The letter is from the Alternative group at the Daimler work site in Berlin, which is dominated by SAV. At the works council election in 2010, the group received 25 percent of the vote, yielding five mandates. The official IG Metall list was spurned by workers due to the union’s failure to counter continuing wage cuts and poor working conditions. Most of the Alternative group members in the works council are also members of IG Metall and see themselves as constituting its “left” wing.

The letter proposes a few symbolic measures for industrial action at Opel in Bochum, especially designed to prevent workers breaking from IG Metall. It defends the role of the union in the planned closure of car production at Opel’s Bochum plant and fosters the illusion that IG Metall opposes the closure.

“Our colleague, Berthold Huber”, says the letter, “was right when he said in December, ‘If Opel now wants to dismantle the production of all cars, then that’s an open declaration of war on us’ ”.

“Colleague Huber” is the chairman of IG Metall and also deputy chair of the supervisory boards at Siemens, Audi and VW, as well as a board member at Porsche. The four companies have a combined market capitalisation of €158 billion. Huber celebrated his 60th birthday in Angela Merkel’s chancellery. Apart from an SAV trade unionist, nobody else would entertain the notion of calling him a “colleague”. Only a few weeks previously, Huber had defended the luxury travel arrangements and remuneration financed by the ThyssenKrupp steel concern for union representatives on its supervisory board.

Workers have long experienced at first hand how these richly paid bureaucrats operate as the right hand of company management and do nothing to defend their rights.

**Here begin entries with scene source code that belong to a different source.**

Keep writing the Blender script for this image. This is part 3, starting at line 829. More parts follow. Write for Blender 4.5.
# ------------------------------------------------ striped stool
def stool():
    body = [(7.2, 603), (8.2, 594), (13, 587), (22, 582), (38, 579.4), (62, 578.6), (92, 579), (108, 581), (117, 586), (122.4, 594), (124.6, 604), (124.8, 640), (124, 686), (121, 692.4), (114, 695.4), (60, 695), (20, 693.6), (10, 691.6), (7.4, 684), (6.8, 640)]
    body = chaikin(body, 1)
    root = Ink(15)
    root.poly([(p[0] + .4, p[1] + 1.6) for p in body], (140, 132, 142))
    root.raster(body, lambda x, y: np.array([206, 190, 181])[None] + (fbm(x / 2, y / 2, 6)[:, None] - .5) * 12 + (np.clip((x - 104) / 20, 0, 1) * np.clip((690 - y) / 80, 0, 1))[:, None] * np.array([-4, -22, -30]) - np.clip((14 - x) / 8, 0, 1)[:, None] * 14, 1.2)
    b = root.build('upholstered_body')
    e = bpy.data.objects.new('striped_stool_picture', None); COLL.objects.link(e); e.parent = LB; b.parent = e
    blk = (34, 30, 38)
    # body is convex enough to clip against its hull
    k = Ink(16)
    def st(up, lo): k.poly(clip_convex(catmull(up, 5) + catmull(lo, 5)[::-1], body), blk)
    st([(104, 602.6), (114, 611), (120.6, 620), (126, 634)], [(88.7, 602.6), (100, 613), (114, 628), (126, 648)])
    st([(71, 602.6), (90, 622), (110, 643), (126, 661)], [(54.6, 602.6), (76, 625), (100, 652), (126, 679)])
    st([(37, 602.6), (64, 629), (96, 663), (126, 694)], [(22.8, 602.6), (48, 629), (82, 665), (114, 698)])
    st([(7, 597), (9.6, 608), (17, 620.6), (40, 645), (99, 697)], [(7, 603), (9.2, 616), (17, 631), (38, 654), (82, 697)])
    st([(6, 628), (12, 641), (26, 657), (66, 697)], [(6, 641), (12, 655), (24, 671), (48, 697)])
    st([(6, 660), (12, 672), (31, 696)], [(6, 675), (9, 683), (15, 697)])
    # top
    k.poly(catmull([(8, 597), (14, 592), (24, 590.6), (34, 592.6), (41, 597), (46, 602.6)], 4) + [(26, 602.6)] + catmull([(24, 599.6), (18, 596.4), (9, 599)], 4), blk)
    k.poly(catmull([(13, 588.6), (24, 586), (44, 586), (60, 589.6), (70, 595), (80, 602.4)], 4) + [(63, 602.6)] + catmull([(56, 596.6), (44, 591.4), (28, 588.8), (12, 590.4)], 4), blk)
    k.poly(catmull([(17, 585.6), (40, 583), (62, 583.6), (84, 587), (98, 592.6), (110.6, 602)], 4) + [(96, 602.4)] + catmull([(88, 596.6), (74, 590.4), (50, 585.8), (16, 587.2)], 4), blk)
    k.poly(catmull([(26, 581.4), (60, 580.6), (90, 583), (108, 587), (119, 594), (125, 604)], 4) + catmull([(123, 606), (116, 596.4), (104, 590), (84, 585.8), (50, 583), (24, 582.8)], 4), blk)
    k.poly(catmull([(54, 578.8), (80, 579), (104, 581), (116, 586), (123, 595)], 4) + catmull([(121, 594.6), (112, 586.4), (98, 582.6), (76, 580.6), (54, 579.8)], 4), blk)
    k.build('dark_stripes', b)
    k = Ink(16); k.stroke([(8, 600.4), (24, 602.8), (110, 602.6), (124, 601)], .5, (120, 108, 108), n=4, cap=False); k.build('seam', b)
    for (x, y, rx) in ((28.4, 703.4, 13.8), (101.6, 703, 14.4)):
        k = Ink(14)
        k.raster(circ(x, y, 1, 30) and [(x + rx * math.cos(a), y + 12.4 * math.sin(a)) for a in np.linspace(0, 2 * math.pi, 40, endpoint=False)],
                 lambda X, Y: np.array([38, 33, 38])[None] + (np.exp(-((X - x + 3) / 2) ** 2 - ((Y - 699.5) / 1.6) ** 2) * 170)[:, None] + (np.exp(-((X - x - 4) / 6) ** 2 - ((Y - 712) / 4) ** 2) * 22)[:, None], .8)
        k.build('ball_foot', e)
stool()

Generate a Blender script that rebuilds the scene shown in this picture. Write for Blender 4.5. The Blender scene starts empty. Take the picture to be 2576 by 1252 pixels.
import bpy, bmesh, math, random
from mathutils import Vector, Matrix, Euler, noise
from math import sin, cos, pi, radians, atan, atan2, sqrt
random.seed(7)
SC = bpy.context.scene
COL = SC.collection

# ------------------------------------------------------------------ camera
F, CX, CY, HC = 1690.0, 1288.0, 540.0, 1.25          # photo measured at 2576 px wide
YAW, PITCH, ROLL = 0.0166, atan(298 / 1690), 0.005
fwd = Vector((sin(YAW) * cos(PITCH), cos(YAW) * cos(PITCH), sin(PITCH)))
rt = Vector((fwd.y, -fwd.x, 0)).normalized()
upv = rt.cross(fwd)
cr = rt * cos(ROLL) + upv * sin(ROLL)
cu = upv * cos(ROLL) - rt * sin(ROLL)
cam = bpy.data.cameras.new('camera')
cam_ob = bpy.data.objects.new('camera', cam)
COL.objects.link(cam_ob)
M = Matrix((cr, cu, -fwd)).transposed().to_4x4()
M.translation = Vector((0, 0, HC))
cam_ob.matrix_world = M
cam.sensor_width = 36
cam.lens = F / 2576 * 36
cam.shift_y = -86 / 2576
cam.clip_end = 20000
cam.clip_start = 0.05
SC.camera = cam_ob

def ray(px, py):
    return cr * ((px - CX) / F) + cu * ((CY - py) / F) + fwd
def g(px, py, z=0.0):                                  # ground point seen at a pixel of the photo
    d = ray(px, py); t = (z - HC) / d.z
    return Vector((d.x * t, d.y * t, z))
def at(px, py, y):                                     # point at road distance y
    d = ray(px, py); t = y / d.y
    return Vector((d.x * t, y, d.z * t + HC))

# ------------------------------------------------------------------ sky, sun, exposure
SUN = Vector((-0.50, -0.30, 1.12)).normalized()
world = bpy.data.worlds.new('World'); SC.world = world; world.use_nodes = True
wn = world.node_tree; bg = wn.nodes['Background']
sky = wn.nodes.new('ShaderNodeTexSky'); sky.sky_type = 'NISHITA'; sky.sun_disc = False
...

But Alternative pretends to be surprised and acts as though the betrayal is an unusual kind of slip-up: “But what irritated us”, they write, “were last month’s calls from the works council and IG Metall top-dogs for ‘calm’. At the press conference on December 10, Rainer Einenkel even said there was a need to avoid the threat of ‘blind activism’ ”.

To stave off the employees’ opposition to the union, the IG Metall leadership is proposing a number of symbolic actions that are supposed to “bring pressure to bear”. These include “solidarity events” and a “major demonstration”. A stop-work stunt will be held in Bochum itself.

The union leadership proudly describes IG Metall as an organisation that was founded “so that employees of separate businesses need not be left alone to fend for themselves”. It attempts to sow the illusion that the union could be transformed into a fighting organisation, leading the struggle for the defence of all jobs in the car industry.

But the transformation of the unions into co-managers and the anti-labour orientation of their officials are not the product of a false policy of the union leadership or its moral decay. The deeper causes of these developments lie in the bankruptcy of the trade union perspective itself, and this is an international phenomenon.

All around the world, trade unions have transferred their allegiance wholly onto the side of the employer. Consequently, they are constantly trying to stifle the formation of any independent movement of the workers and enforcing the most brutal cuts in wages and conditions onto the workforce.

These attacks on the working class are a direct expression of an intensification of the class struggle. The degree of social devastation being heaped upon workers in Greece, Spain and Portugal—and also in Germany and France—no longer leaves room for the social compromises and concessions that trade unions were once able to negotiate. Therefore, not only is the state resorting to authoritarian methods; the trade unions have also transformed themselves into repressive organisations.

Groups such as SAV are an integral part of the bureaucratic milieu and trade union structures. They specialise in defending the bureaucracy against the anger of workers and disguise its reactionary nature by promoting symbolic “left-wing” stunts.

A break with these organisations is the first step required for the mounting of a political offensive of workers against the crushing austerity measures imposed by the government and big business. Such a campaign necessitates the building of a new international party of the working class fighting for a socialist programme.